Scott Walker began by talking about the fact, he said, well, there’s a deficit. We have to get rid of collective bargaining. But that really wasn’t in it. So when they called his bluff and said we will sit down and negotiate with you right now, that isn’t what they did. And then he says, no, I’m not interested in negotiating with you. I want to take out collective bargaining.

The real reason is, they realized the backbone of the Democratic Party, the people that oppose them, is organized labor. We’re the ones that have the boots on the ground. We have money. We have organization. And they have really got to take us out. Whether — it’s not about the budget. It’s not about pensions.

Whether it’s in Wisconsin, Ohio, New Jersey, Michigan, Indiana, it’s all the same thing. We are targeted because we are the backbone of the progressive movement in this country.

JUDY WOODRUFF: And, Mary Kay Henry, an extension of that same question. The public often looks at union members and says, wait a minute. Why can’t they — especially public service employees, why can’t they accept some of the same cuts that private sector workers have had to…

MARY KAY HENRY: Well, I think more and more members of the public are saying public service workers are the last remaining middle-class jobs in our community.

And that’s why tens of thousands of people poured into the Madison Rotunda in and said, wait a second.

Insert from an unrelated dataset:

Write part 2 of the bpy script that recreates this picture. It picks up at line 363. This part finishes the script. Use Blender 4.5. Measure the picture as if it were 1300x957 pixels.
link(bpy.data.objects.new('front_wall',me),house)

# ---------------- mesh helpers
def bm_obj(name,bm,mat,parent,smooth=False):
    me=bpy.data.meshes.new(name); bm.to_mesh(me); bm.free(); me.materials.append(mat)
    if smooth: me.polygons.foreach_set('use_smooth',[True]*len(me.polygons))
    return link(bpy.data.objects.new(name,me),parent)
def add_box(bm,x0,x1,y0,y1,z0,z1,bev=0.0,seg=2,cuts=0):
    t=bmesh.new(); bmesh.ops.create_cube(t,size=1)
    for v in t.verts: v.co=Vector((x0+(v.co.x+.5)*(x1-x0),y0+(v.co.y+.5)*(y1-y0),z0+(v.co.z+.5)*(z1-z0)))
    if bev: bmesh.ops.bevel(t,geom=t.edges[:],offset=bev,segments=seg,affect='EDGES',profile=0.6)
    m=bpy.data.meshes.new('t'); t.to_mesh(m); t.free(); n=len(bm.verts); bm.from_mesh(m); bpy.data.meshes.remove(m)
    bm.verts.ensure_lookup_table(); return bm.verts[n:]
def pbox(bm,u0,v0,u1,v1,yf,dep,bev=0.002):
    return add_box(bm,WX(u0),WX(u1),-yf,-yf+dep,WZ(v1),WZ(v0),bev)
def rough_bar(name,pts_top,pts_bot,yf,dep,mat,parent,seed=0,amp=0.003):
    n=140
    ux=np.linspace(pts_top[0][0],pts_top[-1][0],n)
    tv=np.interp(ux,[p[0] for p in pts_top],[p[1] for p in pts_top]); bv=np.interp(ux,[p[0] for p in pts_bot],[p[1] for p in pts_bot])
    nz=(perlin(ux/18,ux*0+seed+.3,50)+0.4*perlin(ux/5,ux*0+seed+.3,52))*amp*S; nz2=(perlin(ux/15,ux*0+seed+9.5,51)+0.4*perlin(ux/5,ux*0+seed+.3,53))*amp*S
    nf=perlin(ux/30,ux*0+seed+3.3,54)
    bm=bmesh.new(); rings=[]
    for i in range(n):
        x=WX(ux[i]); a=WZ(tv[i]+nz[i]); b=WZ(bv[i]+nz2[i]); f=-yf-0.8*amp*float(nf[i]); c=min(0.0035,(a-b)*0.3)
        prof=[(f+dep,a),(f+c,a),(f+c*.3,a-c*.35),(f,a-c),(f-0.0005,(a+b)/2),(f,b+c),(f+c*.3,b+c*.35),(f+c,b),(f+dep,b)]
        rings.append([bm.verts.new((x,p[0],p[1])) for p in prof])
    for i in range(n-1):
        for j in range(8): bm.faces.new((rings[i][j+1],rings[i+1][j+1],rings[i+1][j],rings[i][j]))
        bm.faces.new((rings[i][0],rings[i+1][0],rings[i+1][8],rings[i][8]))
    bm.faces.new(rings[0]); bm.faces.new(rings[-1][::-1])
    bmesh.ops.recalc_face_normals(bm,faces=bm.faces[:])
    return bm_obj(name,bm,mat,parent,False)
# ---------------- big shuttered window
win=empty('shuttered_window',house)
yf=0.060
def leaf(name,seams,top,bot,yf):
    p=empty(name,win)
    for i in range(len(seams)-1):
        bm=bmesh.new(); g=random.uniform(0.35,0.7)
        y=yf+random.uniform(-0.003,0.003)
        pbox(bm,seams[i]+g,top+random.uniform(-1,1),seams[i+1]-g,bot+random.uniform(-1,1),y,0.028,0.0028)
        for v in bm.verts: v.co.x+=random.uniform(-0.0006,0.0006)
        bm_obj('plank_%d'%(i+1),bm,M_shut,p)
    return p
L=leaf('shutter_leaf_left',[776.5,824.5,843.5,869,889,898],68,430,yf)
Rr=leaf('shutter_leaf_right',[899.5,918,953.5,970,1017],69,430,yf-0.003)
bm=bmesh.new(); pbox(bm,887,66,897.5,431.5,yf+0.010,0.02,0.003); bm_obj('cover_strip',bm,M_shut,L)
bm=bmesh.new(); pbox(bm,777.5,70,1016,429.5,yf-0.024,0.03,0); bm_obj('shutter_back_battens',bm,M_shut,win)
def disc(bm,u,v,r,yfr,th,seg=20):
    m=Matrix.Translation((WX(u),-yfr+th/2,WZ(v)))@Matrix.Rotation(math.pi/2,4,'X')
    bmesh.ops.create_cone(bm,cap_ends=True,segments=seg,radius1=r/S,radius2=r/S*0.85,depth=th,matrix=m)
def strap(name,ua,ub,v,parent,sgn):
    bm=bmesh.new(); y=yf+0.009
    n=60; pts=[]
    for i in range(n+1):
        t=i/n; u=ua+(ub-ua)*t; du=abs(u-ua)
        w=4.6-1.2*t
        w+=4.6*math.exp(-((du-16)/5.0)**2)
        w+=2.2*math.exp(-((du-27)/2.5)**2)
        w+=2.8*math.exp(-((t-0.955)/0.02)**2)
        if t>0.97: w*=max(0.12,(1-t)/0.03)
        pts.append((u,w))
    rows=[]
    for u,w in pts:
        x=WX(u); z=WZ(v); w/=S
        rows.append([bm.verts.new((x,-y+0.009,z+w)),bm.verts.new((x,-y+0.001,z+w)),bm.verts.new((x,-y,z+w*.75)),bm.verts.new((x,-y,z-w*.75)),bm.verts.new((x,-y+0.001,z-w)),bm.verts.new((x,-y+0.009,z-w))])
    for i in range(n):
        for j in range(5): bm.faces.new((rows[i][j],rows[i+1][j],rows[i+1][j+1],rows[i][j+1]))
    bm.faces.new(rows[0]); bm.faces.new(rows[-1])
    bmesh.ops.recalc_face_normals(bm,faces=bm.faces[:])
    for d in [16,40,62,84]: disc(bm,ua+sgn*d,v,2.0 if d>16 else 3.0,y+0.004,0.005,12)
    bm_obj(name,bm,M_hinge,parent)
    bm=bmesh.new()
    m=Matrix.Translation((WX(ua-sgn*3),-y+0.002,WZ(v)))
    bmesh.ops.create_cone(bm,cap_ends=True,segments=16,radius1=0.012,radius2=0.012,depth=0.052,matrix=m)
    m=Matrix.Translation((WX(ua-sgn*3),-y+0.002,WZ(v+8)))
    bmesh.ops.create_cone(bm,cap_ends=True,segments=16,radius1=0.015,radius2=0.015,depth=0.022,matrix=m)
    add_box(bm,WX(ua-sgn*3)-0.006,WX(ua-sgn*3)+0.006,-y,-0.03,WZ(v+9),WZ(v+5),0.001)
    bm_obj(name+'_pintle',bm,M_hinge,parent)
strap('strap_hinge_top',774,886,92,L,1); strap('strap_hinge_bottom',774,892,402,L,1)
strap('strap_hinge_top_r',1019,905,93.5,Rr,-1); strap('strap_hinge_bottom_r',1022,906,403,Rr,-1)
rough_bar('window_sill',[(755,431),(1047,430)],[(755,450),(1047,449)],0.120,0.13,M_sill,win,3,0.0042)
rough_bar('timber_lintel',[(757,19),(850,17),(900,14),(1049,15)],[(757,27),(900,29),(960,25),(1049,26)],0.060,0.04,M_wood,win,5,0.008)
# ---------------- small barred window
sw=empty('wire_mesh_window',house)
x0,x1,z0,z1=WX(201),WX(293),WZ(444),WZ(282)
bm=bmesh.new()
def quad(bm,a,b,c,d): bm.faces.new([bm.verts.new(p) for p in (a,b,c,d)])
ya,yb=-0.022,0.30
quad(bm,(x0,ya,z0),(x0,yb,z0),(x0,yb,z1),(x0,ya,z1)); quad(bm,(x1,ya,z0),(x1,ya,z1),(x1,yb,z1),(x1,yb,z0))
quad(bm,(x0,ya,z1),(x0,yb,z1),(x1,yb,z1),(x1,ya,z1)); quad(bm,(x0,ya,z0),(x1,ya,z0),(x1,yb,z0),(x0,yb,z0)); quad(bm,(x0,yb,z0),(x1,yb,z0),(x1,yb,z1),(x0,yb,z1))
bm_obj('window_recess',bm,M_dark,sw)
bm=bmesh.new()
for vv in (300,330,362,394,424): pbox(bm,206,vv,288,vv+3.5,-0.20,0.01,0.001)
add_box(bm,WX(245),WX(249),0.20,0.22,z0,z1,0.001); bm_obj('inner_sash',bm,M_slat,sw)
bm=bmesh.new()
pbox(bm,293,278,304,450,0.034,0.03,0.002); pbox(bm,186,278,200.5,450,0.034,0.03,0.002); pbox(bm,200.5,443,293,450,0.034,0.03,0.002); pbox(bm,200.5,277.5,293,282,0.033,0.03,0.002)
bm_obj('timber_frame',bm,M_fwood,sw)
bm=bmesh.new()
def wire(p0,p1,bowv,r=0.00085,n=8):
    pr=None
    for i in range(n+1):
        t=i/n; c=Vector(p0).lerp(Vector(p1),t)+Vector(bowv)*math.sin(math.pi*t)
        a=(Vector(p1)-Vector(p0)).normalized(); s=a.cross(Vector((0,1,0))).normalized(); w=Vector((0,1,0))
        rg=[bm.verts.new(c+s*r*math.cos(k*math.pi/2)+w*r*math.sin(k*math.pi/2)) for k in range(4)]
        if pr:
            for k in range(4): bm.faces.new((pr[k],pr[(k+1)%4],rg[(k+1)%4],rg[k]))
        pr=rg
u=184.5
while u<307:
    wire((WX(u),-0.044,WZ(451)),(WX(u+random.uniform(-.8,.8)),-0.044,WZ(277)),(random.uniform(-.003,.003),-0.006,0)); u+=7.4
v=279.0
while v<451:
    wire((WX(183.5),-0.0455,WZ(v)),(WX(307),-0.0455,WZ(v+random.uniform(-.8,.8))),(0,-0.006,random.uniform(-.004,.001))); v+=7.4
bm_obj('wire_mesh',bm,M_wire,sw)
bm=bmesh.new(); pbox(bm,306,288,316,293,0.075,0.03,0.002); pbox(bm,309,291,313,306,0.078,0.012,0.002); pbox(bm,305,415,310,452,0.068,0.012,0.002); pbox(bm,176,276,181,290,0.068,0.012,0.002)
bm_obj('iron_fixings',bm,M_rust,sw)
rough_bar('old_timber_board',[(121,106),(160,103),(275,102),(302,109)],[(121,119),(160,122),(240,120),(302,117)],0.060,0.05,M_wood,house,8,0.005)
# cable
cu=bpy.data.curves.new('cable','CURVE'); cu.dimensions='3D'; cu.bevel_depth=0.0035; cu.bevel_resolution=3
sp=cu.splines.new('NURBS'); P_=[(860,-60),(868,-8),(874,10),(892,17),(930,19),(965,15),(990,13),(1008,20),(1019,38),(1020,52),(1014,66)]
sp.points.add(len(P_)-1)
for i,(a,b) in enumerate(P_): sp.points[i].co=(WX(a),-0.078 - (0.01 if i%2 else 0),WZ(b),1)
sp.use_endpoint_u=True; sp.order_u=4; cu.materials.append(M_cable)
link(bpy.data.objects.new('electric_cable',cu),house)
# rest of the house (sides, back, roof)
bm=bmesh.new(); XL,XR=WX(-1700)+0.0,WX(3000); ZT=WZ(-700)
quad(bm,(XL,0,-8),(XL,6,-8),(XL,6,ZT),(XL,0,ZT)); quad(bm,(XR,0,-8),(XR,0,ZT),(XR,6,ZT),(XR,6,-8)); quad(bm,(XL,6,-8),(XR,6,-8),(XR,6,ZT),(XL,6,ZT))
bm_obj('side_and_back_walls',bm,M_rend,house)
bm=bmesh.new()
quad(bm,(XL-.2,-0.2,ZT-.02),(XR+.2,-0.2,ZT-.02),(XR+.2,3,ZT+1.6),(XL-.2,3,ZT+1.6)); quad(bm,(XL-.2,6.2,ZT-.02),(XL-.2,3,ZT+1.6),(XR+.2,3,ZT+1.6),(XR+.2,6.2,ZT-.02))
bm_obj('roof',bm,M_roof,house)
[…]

We’re not going to allow this governor to strip away the middle-class standard of living that we have achieved in this state. And we agree that we need to do is reach out to private-sector workers and lift their wages up.

And tax policy has to change that. Workers being able to freely form unions has to change that. And investing in a public education system where everybody has an equal opportunity is the way that we can get the middle class growing again.

GWEN IFILL: Lee Saunders, if I can ask you to answer Judy’s question, but also, how do you justify to your members who are feeling anxiety, like so many Americans, that the economy is not doing well that they should stay on the same horse?

LEE SAUNDERS: Well, let me say this. When we have had to sacrifice, we have sacrificed.

But we cannot accept the total burden. And that’s what’s happening right now. Jimmy was right. They are coming after us because we are organized. We have power. We have strength.

This is a pure power play. Make no mistake about it.

The top 1 percent in this country want to have more power. They want to have more wealth. And they want to do it at the expense of the 99 percent who are trying to play by the rules every single day. Those are the folks that we have got to mobilize and organize for this election.

GWEN IFILL: But it’s the 99 percent who are suffering under the current status quo.

LEE SAUNDERS: The 99 percent is suffering because of the policies of George Bush and because of the policies that John Boehner and Mitt Romney and Paul Ryan want to push forward. And that’s what we have got to stop.

JUDY WOODRUFF: Lee Saunders…

MARY KAY HENRY: And I think that the 99 percent see that the president saved the auto industry, that DREAM Act students are going to have a chance not to be deported in order to finish college, that more jobs are being created under this administration than before. It’s — there is progress.

JUDY WOODRUFF: Mary Kay Henry, Lee Saunders, Jim Hoffa, we thank you, all three. Appreciate it.